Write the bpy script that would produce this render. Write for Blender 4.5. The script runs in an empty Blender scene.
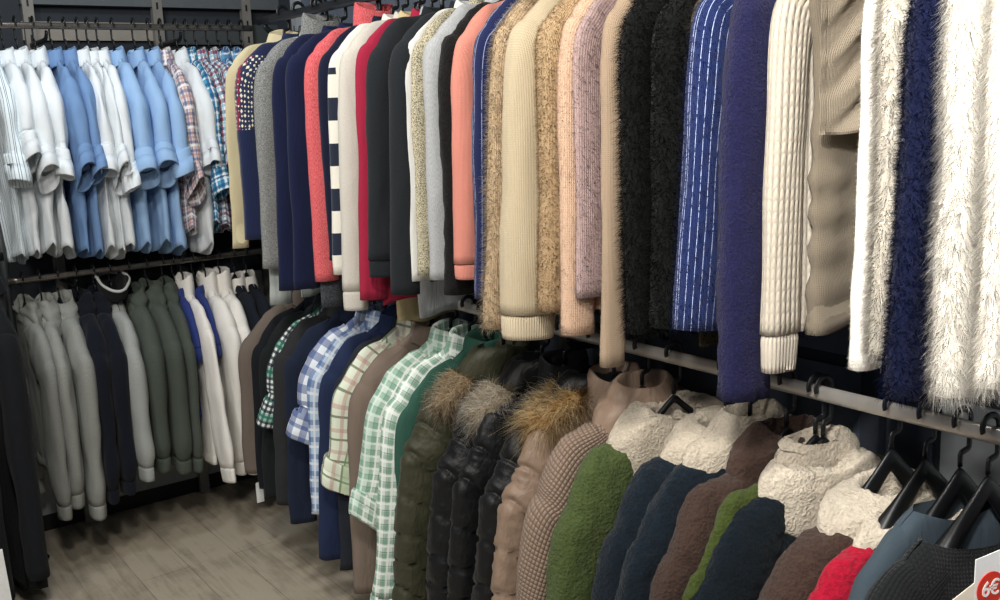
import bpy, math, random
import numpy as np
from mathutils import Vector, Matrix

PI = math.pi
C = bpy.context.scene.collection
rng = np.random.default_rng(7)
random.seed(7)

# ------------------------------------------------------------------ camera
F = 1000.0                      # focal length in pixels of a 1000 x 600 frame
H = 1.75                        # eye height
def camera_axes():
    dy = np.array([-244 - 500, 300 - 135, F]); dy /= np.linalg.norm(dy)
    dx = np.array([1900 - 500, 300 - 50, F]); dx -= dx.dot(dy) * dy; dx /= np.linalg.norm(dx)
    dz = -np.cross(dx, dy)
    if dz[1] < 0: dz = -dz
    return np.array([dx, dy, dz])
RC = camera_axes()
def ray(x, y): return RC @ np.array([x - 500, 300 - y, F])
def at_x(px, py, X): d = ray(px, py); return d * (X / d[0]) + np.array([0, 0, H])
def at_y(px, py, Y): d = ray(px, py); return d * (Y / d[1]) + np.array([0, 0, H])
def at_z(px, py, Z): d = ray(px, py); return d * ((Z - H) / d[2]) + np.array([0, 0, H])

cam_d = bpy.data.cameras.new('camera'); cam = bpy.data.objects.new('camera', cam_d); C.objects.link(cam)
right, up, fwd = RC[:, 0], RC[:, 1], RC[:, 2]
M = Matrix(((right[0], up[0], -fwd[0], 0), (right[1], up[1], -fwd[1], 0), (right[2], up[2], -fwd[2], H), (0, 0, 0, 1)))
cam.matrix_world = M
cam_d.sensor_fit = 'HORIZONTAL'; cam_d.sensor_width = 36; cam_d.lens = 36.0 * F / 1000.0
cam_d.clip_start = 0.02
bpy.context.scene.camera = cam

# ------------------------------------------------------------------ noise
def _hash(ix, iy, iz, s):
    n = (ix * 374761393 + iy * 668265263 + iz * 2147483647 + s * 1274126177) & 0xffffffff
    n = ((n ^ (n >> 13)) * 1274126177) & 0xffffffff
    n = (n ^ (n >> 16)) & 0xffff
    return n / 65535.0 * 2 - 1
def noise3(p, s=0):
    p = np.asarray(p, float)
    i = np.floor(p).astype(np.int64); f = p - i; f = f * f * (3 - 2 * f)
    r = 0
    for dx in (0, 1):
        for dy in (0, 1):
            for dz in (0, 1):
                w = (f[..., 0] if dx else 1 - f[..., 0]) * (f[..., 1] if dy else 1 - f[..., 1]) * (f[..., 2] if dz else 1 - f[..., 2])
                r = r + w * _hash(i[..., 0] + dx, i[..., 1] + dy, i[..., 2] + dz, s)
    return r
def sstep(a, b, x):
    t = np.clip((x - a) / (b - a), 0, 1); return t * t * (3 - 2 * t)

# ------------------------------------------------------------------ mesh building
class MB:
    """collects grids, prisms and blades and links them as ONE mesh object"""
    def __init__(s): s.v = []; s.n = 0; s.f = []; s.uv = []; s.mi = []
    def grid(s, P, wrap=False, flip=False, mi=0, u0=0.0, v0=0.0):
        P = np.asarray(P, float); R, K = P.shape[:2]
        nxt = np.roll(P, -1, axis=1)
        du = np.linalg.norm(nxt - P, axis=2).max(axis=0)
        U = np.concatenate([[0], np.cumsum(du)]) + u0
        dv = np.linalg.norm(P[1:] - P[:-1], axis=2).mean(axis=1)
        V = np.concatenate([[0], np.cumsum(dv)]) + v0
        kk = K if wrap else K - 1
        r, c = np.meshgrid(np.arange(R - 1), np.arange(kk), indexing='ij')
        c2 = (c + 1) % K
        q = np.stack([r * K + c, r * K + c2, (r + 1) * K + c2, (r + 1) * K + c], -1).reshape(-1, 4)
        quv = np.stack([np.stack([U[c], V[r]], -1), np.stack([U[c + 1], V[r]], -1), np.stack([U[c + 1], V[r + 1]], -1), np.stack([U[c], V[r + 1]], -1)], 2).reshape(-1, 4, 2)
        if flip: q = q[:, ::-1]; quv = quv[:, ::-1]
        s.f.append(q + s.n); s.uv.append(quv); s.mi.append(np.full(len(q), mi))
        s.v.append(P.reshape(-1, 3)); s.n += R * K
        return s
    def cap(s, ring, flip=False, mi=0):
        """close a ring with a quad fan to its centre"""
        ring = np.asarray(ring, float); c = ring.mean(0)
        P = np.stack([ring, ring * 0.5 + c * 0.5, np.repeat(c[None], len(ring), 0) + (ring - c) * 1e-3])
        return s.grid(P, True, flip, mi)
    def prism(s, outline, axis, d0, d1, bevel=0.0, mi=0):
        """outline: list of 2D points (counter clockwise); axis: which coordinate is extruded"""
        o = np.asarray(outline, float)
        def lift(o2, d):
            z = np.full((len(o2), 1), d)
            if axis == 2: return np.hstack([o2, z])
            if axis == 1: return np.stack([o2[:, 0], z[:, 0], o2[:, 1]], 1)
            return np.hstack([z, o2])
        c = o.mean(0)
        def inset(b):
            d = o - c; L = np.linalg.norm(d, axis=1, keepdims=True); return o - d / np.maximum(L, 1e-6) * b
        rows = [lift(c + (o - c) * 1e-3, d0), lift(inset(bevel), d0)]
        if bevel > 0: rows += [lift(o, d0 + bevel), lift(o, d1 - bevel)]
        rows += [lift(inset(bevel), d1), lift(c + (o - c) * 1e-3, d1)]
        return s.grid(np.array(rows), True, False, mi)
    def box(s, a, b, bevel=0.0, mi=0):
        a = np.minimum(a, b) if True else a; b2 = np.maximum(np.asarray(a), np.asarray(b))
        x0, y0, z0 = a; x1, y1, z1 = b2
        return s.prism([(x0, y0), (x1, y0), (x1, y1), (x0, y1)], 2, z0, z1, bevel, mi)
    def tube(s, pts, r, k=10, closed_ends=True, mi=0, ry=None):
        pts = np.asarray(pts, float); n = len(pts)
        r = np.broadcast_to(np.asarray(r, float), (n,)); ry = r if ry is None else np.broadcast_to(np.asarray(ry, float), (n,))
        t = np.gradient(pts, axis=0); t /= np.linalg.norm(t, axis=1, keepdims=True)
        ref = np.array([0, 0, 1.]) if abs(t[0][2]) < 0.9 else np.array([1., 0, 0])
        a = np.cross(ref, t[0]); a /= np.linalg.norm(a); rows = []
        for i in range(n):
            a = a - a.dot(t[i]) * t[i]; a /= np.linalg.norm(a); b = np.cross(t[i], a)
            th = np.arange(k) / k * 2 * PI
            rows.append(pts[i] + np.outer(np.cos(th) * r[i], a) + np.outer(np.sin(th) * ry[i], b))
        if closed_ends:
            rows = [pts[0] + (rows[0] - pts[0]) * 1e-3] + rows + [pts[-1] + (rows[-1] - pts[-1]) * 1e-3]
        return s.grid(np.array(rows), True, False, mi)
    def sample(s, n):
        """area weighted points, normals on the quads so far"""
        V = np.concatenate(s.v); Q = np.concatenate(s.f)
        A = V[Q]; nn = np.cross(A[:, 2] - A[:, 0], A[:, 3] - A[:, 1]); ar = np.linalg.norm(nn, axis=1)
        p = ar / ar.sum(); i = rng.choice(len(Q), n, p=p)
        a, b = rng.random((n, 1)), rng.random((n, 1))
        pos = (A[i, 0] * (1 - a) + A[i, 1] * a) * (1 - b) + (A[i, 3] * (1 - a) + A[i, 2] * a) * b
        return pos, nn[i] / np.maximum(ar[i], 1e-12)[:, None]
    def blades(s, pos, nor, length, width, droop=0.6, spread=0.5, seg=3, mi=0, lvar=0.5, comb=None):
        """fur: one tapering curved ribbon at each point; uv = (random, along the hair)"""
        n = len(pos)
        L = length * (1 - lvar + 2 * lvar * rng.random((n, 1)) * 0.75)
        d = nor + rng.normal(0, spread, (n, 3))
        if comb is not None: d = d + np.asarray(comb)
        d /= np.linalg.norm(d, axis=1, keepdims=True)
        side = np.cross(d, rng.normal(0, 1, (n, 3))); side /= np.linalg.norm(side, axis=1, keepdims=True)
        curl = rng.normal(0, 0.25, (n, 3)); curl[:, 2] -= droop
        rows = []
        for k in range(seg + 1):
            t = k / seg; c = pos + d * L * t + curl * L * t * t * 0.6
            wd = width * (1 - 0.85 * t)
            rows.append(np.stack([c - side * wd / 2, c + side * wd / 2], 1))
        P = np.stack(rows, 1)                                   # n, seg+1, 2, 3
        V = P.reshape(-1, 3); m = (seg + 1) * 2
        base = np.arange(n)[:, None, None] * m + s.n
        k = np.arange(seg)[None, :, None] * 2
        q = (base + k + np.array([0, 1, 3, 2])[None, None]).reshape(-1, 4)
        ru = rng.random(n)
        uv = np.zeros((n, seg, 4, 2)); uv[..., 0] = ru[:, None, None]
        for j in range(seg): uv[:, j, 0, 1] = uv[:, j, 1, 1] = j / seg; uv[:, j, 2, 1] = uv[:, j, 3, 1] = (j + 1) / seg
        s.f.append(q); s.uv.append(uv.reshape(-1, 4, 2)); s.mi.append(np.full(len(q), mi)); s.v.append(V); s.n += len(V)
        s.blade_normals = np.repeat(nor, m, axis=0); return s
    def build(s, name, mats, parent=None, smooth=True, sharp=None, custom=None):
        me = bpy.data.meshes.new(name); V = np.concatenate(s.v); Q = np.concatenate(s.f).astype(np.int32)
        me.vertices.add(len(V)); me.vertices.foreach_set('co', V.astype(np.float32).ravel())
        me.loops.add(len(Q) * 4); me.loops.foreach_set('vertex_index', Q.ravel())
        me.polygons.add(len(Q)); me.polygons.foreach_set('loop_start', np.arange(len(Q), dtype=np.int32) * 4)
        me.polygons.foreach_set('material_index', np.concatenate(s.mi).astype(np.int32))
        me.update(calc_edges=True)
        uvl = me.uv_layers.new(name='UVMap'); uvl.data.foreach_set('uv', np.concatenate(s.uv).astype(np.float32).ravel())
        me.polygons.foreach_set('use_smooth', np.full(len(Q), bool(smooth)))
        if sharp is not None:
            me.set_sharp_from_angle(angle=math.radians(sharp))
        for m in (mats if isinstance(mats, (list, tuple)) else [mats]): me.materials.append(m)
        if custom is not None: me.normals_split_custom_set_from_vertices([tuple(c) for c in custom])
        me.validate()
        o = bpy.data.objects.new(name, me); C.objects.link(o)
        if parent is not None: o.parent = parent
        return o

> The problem
Find each line holding the string "scene" and copy it out.

> Response to this exercise
Write the bpy script that would produce this render. Write for Blender 4.5. The script runs in an empty Blender scene.
C = bpy.context.scene.collection
bpy.context.scene.camera = cam